Dios pudo haber prescindido de nosotros; sin embargo, quiso incluirnos y encargarnos la tarea de darlo a conocer. Para muchas de las personas que nos rodean en el trabajo o en la escuela, somos su único punto de referencia y/o contacto con la Iglesia. De ahí la urgencia de preguntarnos qué tal estamos haciendo nuestro trabajo, porque así como acercamos también podemos terminar alejando a los demás de la fe. Por ejemplo, si somos de los laicos que nos gusta más la sacristía que lanzarnos a construir el proyecto del evangelio desde la realidad social, económica y política. ¡Cuántas señoras que deberían estar con la familia y en la empresa terminan obsesionadas con hacerla de acólitos! No está mal participar en la Misa, pero ese momento central de la vida de un cristiano tiene que impactar más allá de la hora que dura la celebración.

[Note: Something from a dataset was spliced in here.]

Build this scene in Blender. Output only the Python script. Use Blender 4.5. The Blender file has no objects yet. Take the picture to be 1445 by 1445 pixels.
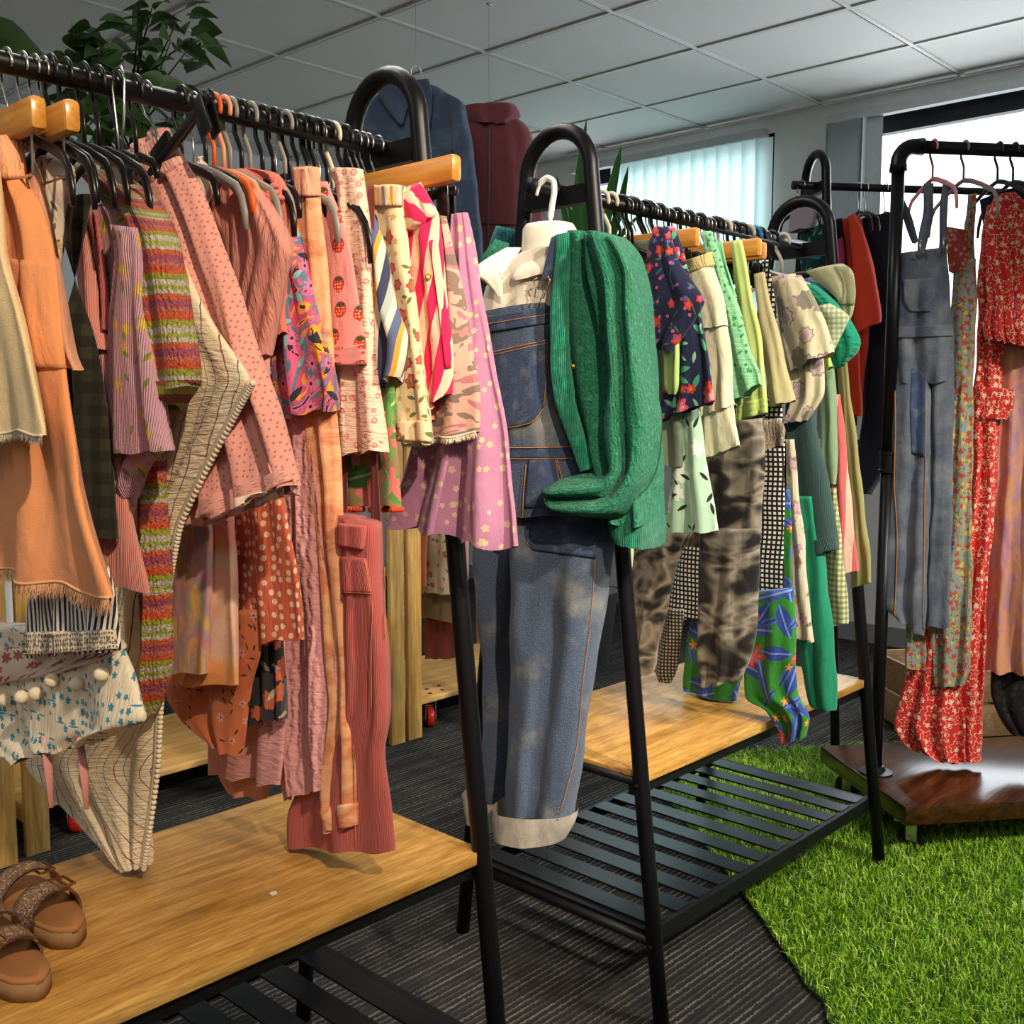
import bpy, bmesh, math, random
import numpy as np
from mathutils import Vector, Matrix
from mathutils.bvhtree import BVHTree

PI = math.pi
sc = bpy.context.scene
COL = sc.collection
R_ = math.radians

# ------------------------------------------------------------------ camera
F_PX, PITCH, YAW, ROLL, EYE = 1494.9, .1022, .754, .0011, 1.15
_fw = np.array([math.cos(YAW), math.sin(YAW), 0.]); _rt = np.array([math.sin(YAW), -math.cos(YAW), 0.]); _up = np.array([0, 0, 1.])
_F = _fw*math.cos(PITCH)-_up*math.sin(PITCH); _U0 = _up*math.cos(PITCH)+_fw*math.sin(PITCH)
_R = _rt*math.cos(ROLL)+_U0*math.sin(ROLL); _U = _U0*math.cos(ROLL)-_rt*math.sin(ROLL)
CAM = np.array([0, 0, EYE])
cd = bpy.data.cameras.new('camera'); cam = bpy.data.objects.new('camera', cd); COL.objects.link(cam)
cam.matrix_world = Matrix(((_R[0], _U[0], -_F[0], 0), (_R[1], _U[1], -_F[1], 0), (_R[2], _U[2], -_F[2], EYE), (0, 0, 0, 1)))
cd.sensor_width = 36; cd.sensor_fit = 'HORIZONTAL'; cd.lens = F_PX/1445*36; cd.clip_start = .02
sc.camera = cam

# ------------------------------------------------------------------ light and exposure
vs = sc.view_settings
vs.view_transform = 'Standard'; vs.look = 'None'; vs.gamma = 1; vs.use_curve_mapping = False
vs.exposure = 0.0
W = bpy.data.worlds.new('sky'); sc.world = W; W.use_nodes = True
bg = W.node_tree.nodes['Background']; bg.inputs[0].default_value = (.90, .97, 1., 1); bg.inputs[1].default_value = 3.4
sc.cycles.max_bounces = 6; sc.cycles.diffuse_bounces = 3; sc.cycles.glossy_bounces = 3; sc.cycles.transparent_max_bounces = 8
sc.cycles.sample_clamp_indirect = 4; sc.cycles.caustics_reflective = False; sc.cycles.caustics_refractive = False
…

¿Nos la pasamos sermoneando a los demás o damos ejemplo de lo que decimos creer en medio de las dificultades de la vida? Un católico congruente atrae de manera natural, mientras que uno fingido, de esos que hablan de “hermanito” y “hermanita”, terminan por caer pesados y alejar. Como nadie puede dar lo que no tiene, el primer paso es dejarnos encontrar por Jesús. En otras palabras, renunciar a las actitudes fingidas, a ese lenguaje que va en la línea de los fariseos del siglo XXI. ¿Atraemos o alejamos?